近畿地方の古墳巡り!

歴史シリーズ、第九話「近畿地方の古墳巡り」を紹介する。特に奈良盆地・河内平野の巨大古墳・天皇陵の謎などを取上げる。

滋賀県大津市志賀町の唐臼山古墳とは!

2009年12月12日 | 歴史
唐臼山古墳は、琵琶湖をはじめ周囲を一望する、志賀町小野水明の丘陵尾根筋上に築かれ、小野小学校南の“小野妹子公園”内に所在する。





写真は、住宅に囲まれた本古墳から見晴らす琵琶湖の景色と小野妹子神社。

この古墳の所在する地域は、遣隋使で名高い小野妹子の出身地とされ、地元では、この古墳を妹子の墓と伝えているが、江戸時代の記録に初めて見られたと云う。

小野妹子は、飛鳥時代の外交官・政治家で、豪族小野氏の出身と云われる。

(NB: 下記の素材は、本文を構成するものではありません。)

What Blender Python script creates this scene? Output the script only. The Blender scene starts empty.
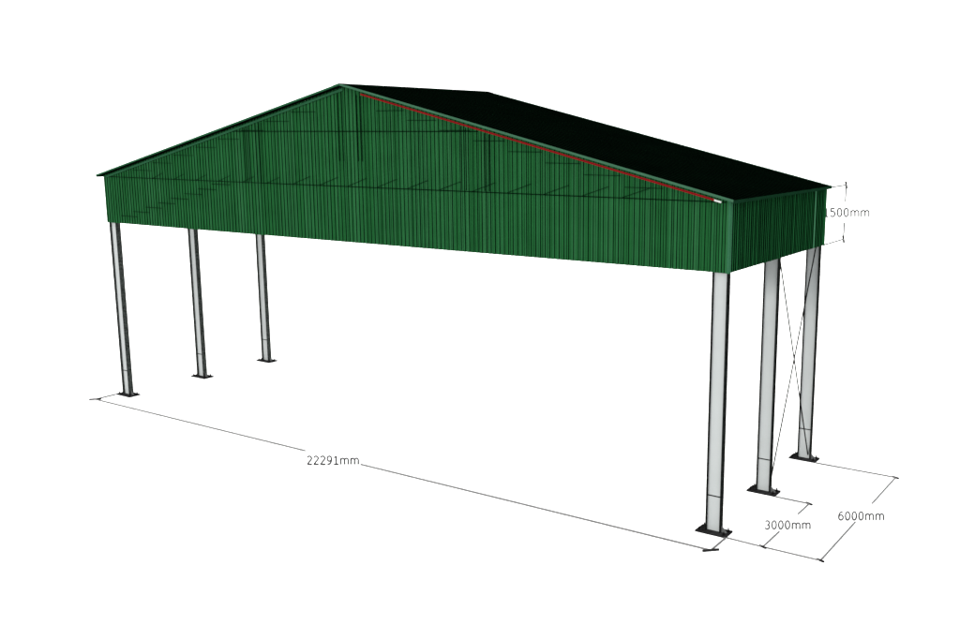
import bpy, bmesh, math, random
from mathutils import Vector, Matrix

random.seed(7)
scn = bpy.context.scene
COL = scn.collection

# ------------------------------------------------------------------ sizes (metres)
A = 11.1455                 # half of 22.291 between the outer edges of the base plates
PX, PY, PT = 0.738, 0.407, 0.04
XC = A - PX / 2             # column centre line
YC = PY / 2
CD = 0.353                  # column depth (along X)
FW, FT = 0.172, 0.014
HB = 5.875                  # lower edge of the cladding
XW, YF, YR = 10.962, 0.113, 6.363
XO, ZO, ZR = 11.113, 7.436, 10.059
YOF, YOR = -0.097, 6.331 + 0.03
SL = (ZR - ZO) / XO
CAM = Vector((19.2279, -19.3148, 8.8538))

def ztop(x):
    return ZR - SL * abs(x)

# ------------------------------------------------------------------ materials
def diffuse(name, col, var=0.08, scale=3.0, transp=0.0, rough=0.9):
    m = bpy.data.materials.new(name)
    m.use_nodes = True
    nt = m.node_tree
    nt.nodes.clear()
    out = nt.nodes.new('ShaderNodeOutputMaterial')
    d = nt.nodes.new('ShaderNodeBsdfDiffuse')
    d.inputs['Roughness'].default_value = rough
    tc = nt.nodes.new('ShaderNodeTexCoord')
    nz = nt.nodes.new('ShaderNodeTexNoise')
    nz.inputs['Scale'].default_value = scale
    nz.inputs['Detail'].default_value = 4
    rp = nt.nodes.new('ShaderNodeValToRGB')
    rp.color_ramp.elements[0].position = 0.3
    rp.color_ramp.elements[1].position = 0.7
    rp.color_ramp.elements[0].color = [c * (1 - var) for c in col] + [1]
    rp.color_ramp.elements[1].color = [min(1, c * (1 + var)) for c in col] + [1]
    nt.links.new(tc.outputs['Object'], nz.inputs['Vector'])
    nt.links.new(nz.outputs['Fac'], rp.inputs['Fac'])
    nt.links.new(rp.outputs['Color'], d.inputs['Color'])
    last = d.outputs[0]
    if transp > 0:
        t = nt.nodes.new('ShaderNodeBsdfTransparent')
        mx = nt.nodes.new('ShaderNodeMixShader')
        mx.inputs[0].default_value = transp
        nt.links.new(d.outputs[0], mx.inputs[1])
        nt.links.new(t.outputs[0], mx.inputs[2])
        last = mx.outputs[0]
    nt.links.new(last, out.inputs['Surface'])
    return m

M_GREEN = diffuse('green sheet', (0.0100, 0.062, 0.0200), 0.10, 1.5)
M_GREEN2 = diffuse('green sheet deep', (0.0078, 0.056, 0.0160), 0.10, 1.5)
M_GREEN3 = diffuse('green sheet light', (0.0128, 0.068, 0.0235), 0.10, 1.5)
M_RIB = diffuse('green sheet rib', (0.0005, 0.0035, 0.0013), 0.1, 2.0)
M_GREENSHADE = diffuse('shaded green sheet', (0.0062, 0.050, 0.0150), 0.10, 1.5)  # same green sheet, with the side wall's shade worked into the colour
M_TRIM = diffuse('green flashing', (0.018, 0.075, 0.036), 0.06, 2.0)
M_COVER = diffuse('pale cover strip', (0.030, 0.11, 0.055), 0.06, 2.0)
M_VERGE = diffuse('pale green verge', (0.026, 0.075, 0.043), 0.06, 2.0)
M_DKTRIM = diffuse('dark green flashing', (0.013, 0.060, 0.027), 0.1, 2.0)
M_ROOFEDGE = diffuse('dark eave edge', (0.003, 0.016, 0.007), 0.1, 2.0)
M_ROOF = diffuse('roof sheet', (0.0008, 0.0034, 0.0016), 0.2, 0.6)
M_ROOFRIB = diffuse('roof rib', (0.0001, 0.0003, 0.0002), 0.2, 0.6)
M_BOUNCE = diffuse('pale bounce panel', (0.70, 0.72, 0.70), 0.03, 1.0)  # for the added panel that brightens the columns from above
M_RED = diffuse('red primer', (0.20, 0.006, 0.009), 0.12, 4.0)
M_WHITE = diffuse('white gap block', (0.40, 0.42, 0.40), 0.02)
M_WEB = diffuse('grey steel web', (0.295, 0.310, 0.310), 0.03, 1.2)
M_FLANGE = diffuse('dark steel flange', (0.006, 0.007, 0.0066), 0.7, 14.0)
M_FLANGEL = diffuse('mottled steel flange', (0.030, 0.034, 0.032), 0.8, 16.0)
M_PLATE = diffuse('dark base plate', (0.012, 0.012, 0.0125), 0.6, 14.0)
M_GUSSET = diffuse('grey gusset', (0.075, 0.078, 0.078), 0.08, 8.0)
M_BLACK = diffuse('black steel', (0.004, 0.004, 0.004), 0.2, 8.0)
M_INNER = diffuse('inner steel', (0.0015, 0.006, 0.003), 0.2, 4.0)
M_LINE = diffuse('grey drawn line', (0.12, 0.12, 0.12), 0.05, 4.0)
M_TICK = diffuse('dark tick', (0.012, 0.012, 0.012), 0.05, 4.0)
M_TEXT = diffuse('grey lettering', (0.045, 0.045, 0.046), 0.05, 4.0)
M_GROUND = diffuse('white ground', (0.93, 0.93, 0.93), 0.01, 0.2)

# ------------------------------------------------------------------ helpers
def link(name, bm, mats, parent=None):
    me = bpy.data.meshes.new(name)
    bm.normal_update()
    bm.to_mesh(me)
    bm.free()
    for m in (mats if isinstance(mats, (list, tuple)) else [mats]):
        me.materials.append(m)
    o = bpy.data.objects.new(name, me)
    COL.objects.link(o)
    if parent:
        o.parent = parent
    return o

def box(bm, x0, x1, y0, y1, z0, z1):
    v = [bm.verts.new((x, y, z)) for x in (x0, x1) for y in (y0, y1) for z in (z0, z1)]
    for f in ((0, 1, 3, 2), (4, 6, 7, 5), (0, 4, 5, 1), (2, 3, 7, 6), (0, 2, 6, 4), (1, 5, 7, 3)):
        bm.faces.new([v[i] for i in f])

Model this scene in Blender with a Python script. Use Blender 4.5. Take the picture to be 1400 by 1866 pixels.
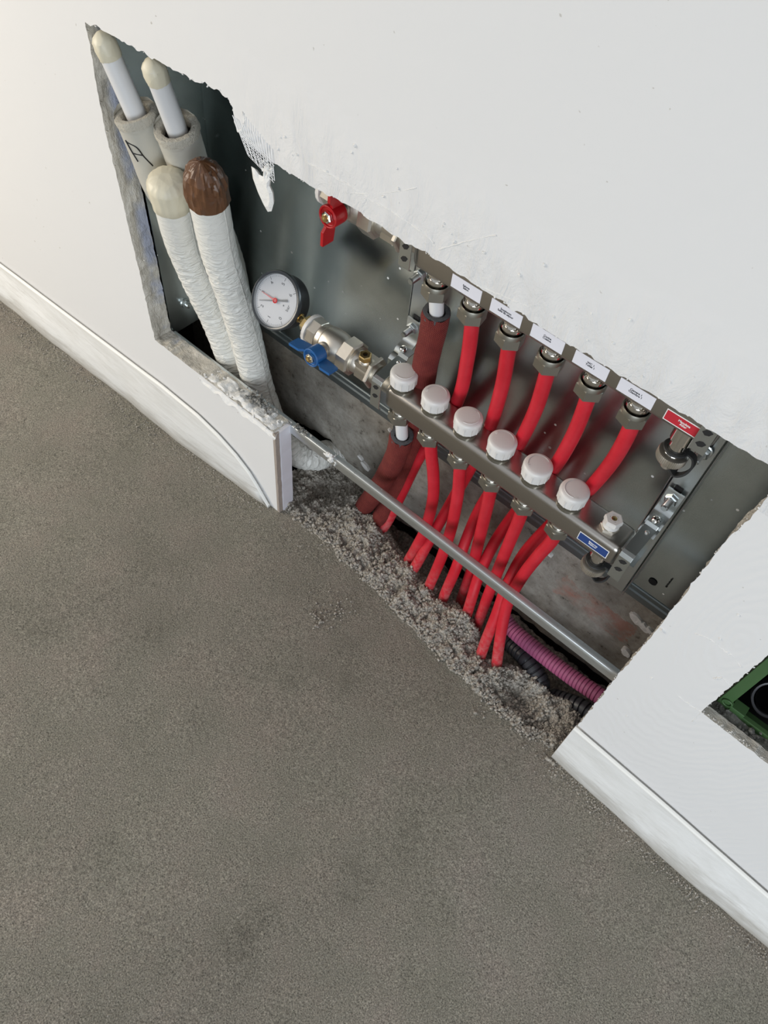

生没は不詳であるが、没年は7世紀後半と見られるため、妹子の墓にしては、時代がチョット合わない。





写真は、古墳公園内の円墳のような噴丘及び前方部と見られる墳丘の墳頂。

現在、写真のような墳丘は、直径が15m程の円墳状の地形として残っている。墳丘の頂上部にはかなり広い平坦面があり、平たい大きな石が多数散らばっている。

志賀町の曼陀羅山古墳群が分布する丘陵から、東に延びる尾根の標高約140mの頂上付近にある古墳。

付近は、近年の開発により住宅街になっているが、この古墳のある土地は、「小野子谷」といい、「山神」が祀られ、樹木の伐採が厳しく制限されてきたと云う。このため、この古墳の部分だけが、わずかに住宅地の中に取り残されたように開発から免れている。

しかし、墳丘は、いつの時代かは分からない削平を受け、大きく形が崩れてしまい、現状では円墳のように見えるが、前方後円墳であった可能性も指摘されている。





写真は、掘り起こされ、むき出しになった、石室石材の様子。

墳丘は流失し、破損した、箱形石棺状の石室が露出している。

石室は現状で南北5.75m・幅1.5m・高さ1.7mと計測されている。石室内には玉石が敷かれており、玉石の上に置かれていた、土師器片・須恵器片から、7世紀前葉の築造かと見られている。

石室は、主軸をほぼ真南に向けており、石室の南端に玉石が露出していることから、石室の床面には玉石が一面に敷かれていたと考えられている。

現在墳丘には、巨大な箱形石棺状石室が露出しており、7世紀前半頃の箱式石棺を拡大したような特異な石室を持つ古墳で、このような墓は、ヤマト朝廷の官人層だけが造営できるという指摘もある。